* _What to produce_
Set the listing down again in full, word for word, with the pictures left out.
☆ ☆ ☆
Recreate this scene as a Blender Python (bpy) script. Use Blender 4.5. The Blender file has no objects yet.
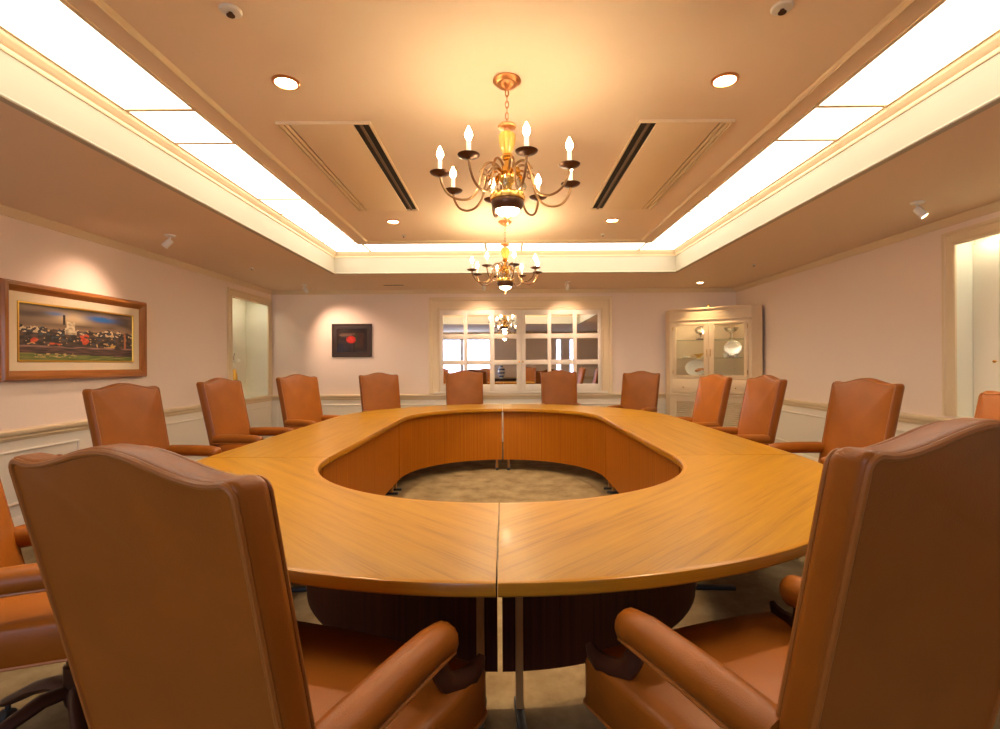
import bpy, bmesh, math, random
from mathutils import Vector, Matrix
PI = math.pi
C = bpy.context.scene.collection
random.seed(7)

# ------------------------------------------------------------------ materials
def mat(name, col, rough=.5, metal=0, bump=0, bscale=200, var=0, vscale=6, coat=0, spec=.5, emit=None, estr=0):
    m = bpy.data.materials.new(name); m.use_nodes = True
    nt = m.node_tree; b = nt.nodes['Principled BSDF']
    b.inputs['Base Color'].default_value = (*col, 1)
    b.inputs['Roughness'].default_value = rough
    b.inputs['Metallic'].default_value = metal
    b.inputs['Specular IOR Level'].default_value = spec
    b.inputs['Coat Weight'].default_value = coat
    b.inputs['Coat Roughness'].default_value = .12
    if emit:
        b.inputs['Emission Color'].default_value = (*emit, 1)
        b.inputs['Emission Strength'].default_value = estr
    if bump or var:
        tc = nt.nodes.new('ShaderNodeTexCoord')
    if bump:
        n = nt.nodes.new('ShaderNodeTexNoise'); n.inputs['Scale'].default_value = bscale
        n.inputs['Detail'].default_value = 3
        nt.links.new(tc.outputs['Object'], n.inputs['Vector'])
        bp = nt.nodes.new('ShaderNodeBump'); bp.inputs['Strength'].default_value = bump
        bp.inputs['Distance'].default_value = .002
        nt.links.new(n.outputs['Fac'], bp.inputs['Height']); nt.links.new(bp.outputs['Normal'], b.inputs['Normal'])
    if var:
        n = nt.nodes.new('ShaderNodeTexNoise'); n.inputs['Scale'].default_value = vscale
        n.inputs['Detail'].default_value = 4
        nt.links.new(tc.outputs['Object'], n.inputs['Vector'])
        r = nt.nodes.new('ShaderNodeValToRGB')
        r.color_ramp.elements[0].position = .3; r.color_ramp.elements[1].position = .7
        r.color_ramp.elements[0].color = tuple(c*(1-var) for c in col)+(1,)
        r.color_ramp.elements[1].color = tuple(min(1, c*(1+var)) for c in col)+(1,)
        nt.links.new(n.outputs['Fac'], r.inputs['Fac']); nt.links.new(r.outputs['Color'], b.inputs['Base Color'])
    return m

def wood(name, dark, mid, light, rough, coat, sx=1.2, sy=26, fine=160, bumpy=.0):
    """grain along U of the UV map (metres)"""
    m = bpy.data.materials.new(name); m.use_nodes = True
    nt = m.node_tree; b = nt.nodes['Principled BSDF']; L = nt.links.new
    uv = nt.nodes.new('ShaderNodeTexCoord')
    mp = nt.nodes.new('ShaderNodeMapping'); mp.inputs['Scale'].default_value = (sx, sy, 1)
    L(uv.outputs['UV'], mp.inputs['Vector'])
    n1 = nt.nodes.new('ShaderNodeTexNoise'); n1.inputs['Scale'].default_value = 1; n1.inputs['Detail'].default_value = 6
    n1.inputs['Roughness'].default_value = .62; n1.inputs['Distortion'].default_value = .25
    L(mp.outputs['Vector'], n1.inputs['Vector'])
    mp2 = nt.nodes.new('ShaderNodeMapping'); mp2.inputs['Scale'].default_value = (sx*3, fine, 1)
    L(uv.outputs['UV'], mp2.inputs['Vector'])
    n2 = nt.nodes.new('ShaderNodeTexNoise'); n2.inputs['Scale'].default_value = 1; n2.inputs['Detail'].default_value = 3
    L(mp2.outputs['Vector'], n2.inputs['Vector'])
    mx = nt.nodes.new('ShaderNodeMath'); mx.operation = 'MULTIPLY_ADD'
    L(n2.outputs['Fac'], mx.inputs[0]); mx.inputs[1].default_value = .35
    ad = nt.nodes.new('ShaderNodeMath'); ad.operation = 'MULTIPLY'; ad.inputs[1].default_value = .65
    L(n1.outputs['Fac'], ad.inputs[0]); L(ad.outputs[0], mx.inputs[2])
    r = nt.nodes.new('ShaderNodeValToRGB'); e = r.color_ramp.elements
    e[0].position = .34; e[0].color = (*dark, 1); e[1].position = .66; e[1].color = (*light, 1)
    k = e.new(.47); k.color = (*mid, 1)
    L(mx.outputs[0], r.inputs['Fac']); L(r.outputs['Color'], b.inputs['Base Color'])
    b.inputs['Roughness'].default_value = rough; b.inputs['Specular IOR Level'].default_value = .15
    b.inputs['Coat Weight'].default_value = coat; b.inputs['Coat Roughness'].default_value = .09
    return m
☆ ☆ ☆
* _Correct output_
Recreate this scene as a Blender Python (bpy) script. Use Blender 4.5. The Blender file has no objects yet.
import bpy, bmesh, math, random
from mathutils import Vector, Matrix
PI = math.pi
C = bpy.context.scene.collection
random.seed(7)

# ------------------------------------------------------------------ materials
def mat(name, col, rough=.5, metal=0, bump=0, bscale=200, var=0, vscale=6, coat=0, spec=.5, emit=None, estr=0):
    m = bpy.data.materials.new(name); m.use_nodes = True
    nt = m.node_tree; b = nt.nodes['Principled BSDF']
    b.inputs['Base Color'].default_value = (*col, 1)
    b.inputs['Roughness'].default_value = rough
    b.inputs['Metallic'].default_value = metal
    b.inputs['Specular IOR Level'].default_value = spec
    b.inputs['Coat Weight'].default_value = coat
    b.inputs['Coat Roughness'].default_value = .12
    if emit:
        b.inputs['Emission Color'].default_value = (*emit, 1)
        b.inputs['Emission Strength'].default_value = estr
    if bump or var:
        tc = nt.nodes.new('ShaderNodeTexCoord')
    if bump:
        n = nt.nodes.new('ShaderNodeTexNoise'); n.inputs['Scale'].default_value = bscale
        n.inputs['Detail'].default_value = 3
        nt.links.new(tc.outputs['Object'], n.inputs['Vector'])
        bp = nt.nodes.new('ShaderNodeBump'); bp.inputs['Strength'].default_value = bump
        bp.inputs['Distance'].default_value = .002
        nt.links.new(n.outputs['Fac'], bp.inputs['Height']); nt.links.new(bp.outputs['Normal'], b.inputs['Normal'])
    if var:
        n = nt.nodes.new('ShaderNodeTexNoise'); n.inputs['Scale'].default_value = vscale
        n.inputs['Detail'].default_value = 4
        nt.links.new(tc.outputs['Object'], n.inputs['Vector'])
        r = nt.nodes.new('ShaderNodeValToRGB')
        r.color_ramp.elements[0].position = .3; r.color_ramp.elements[1].position = .7
        r.color_ramp.elements[0].color = tuple(c*(1-var) for c in col)+(1,)
        r.color_ramp.elements[1].color = tuple(min(1, c*(1+var)) for c in col)+(1,)
        nt.links.new(n.outputs['Fac'], r.inputs['Fac']); nt.links.new(r.outputs['Color'], b.inputs['Base Color'])
    return m

def wood(name, dark, mid, light, rough, coat, sx=1.2, sy=26, fine=160, bumpy=.0):
    """grain along U of the UV map (metres)"""
    m = bpy.data.materials.new(name); m.use_nodes = True
    nt = m.node_tree; b = nt.nodes['Principled BSDF']; L = nt.links.new
    uv = nt.nodes.new('ShaderNodeTexCoord')
    mp = nt.nodes.new('ShaderNodeMapping'); mp.inputs['Scale'].default_value = (sx, sy, 1)
    L(uv.outputs['UV'], mp.inputs['Vector'])
    n1 = nt.nodes.new('ShaderNodeTexNoise'); n1.inputs['Scale'].default_value = 1; n1.inputs['Detail'].default_value = 6
    n1.inputs['Roughness'].default_value = .62; n1.inputs['Distortion'].default_value = .25
    L(mp.outputs['Vector'], n1.inputs['Vector'])
    mp2 = nt.nodes.new('ShaderNodeMapping'); mp2.inputs['Scale'].default_value = (sx*3, fine, 1)
    L(uv.outputs['UV'], mp2.inputs['Vector'])
    n2 = nt.nodes.new('ShaderNodeTexNoise'); n2.inputs['Scale'].default_value = 1; n2.inputs['Detail'].default_value = 3
    L(mp2.outputs['Vector'], n2.inputs['Vector'])
    mx = nt.nodes.new('ShaderNodeMath'); mx.operation = 'MULTIPLY_ADD'
    L(n2.outputs['Fac'], mx.inputs[0]); mx.inputs[1].default_value = .35
    ad = nt.nodes.new('ShaderNodeMath'); ad.operation = 'MULTIPLY'; ad.inputs[1].default_value = .65
    L(n1.outputs['Fac'], ad.inputs[0]); L(ad.outputs[0], mx.inputs[2])
    r = nt.nodes.new('ShaderNodeValToRGB'); e = r.color_ramp.elements
    e[0].position = .34; e[0].color = (*dark, 1); e[1].position = .66; e[1].color = (*light, 1)
    k = e.new(.47); k.color = (*mid, 1)
    L(mx.outputs[0], r.inputs['Fac']); L(r.outputs['Color'], b.inputs['Base Color'])
    b.inputs['Roughness'].default_value = rough; b.inputs['Specular IOR Level'].default_value = .15
    b.inputs['Coat Weight'].default_value = coat; b.inputs['Coat Roughness'].default_value = .09
    return m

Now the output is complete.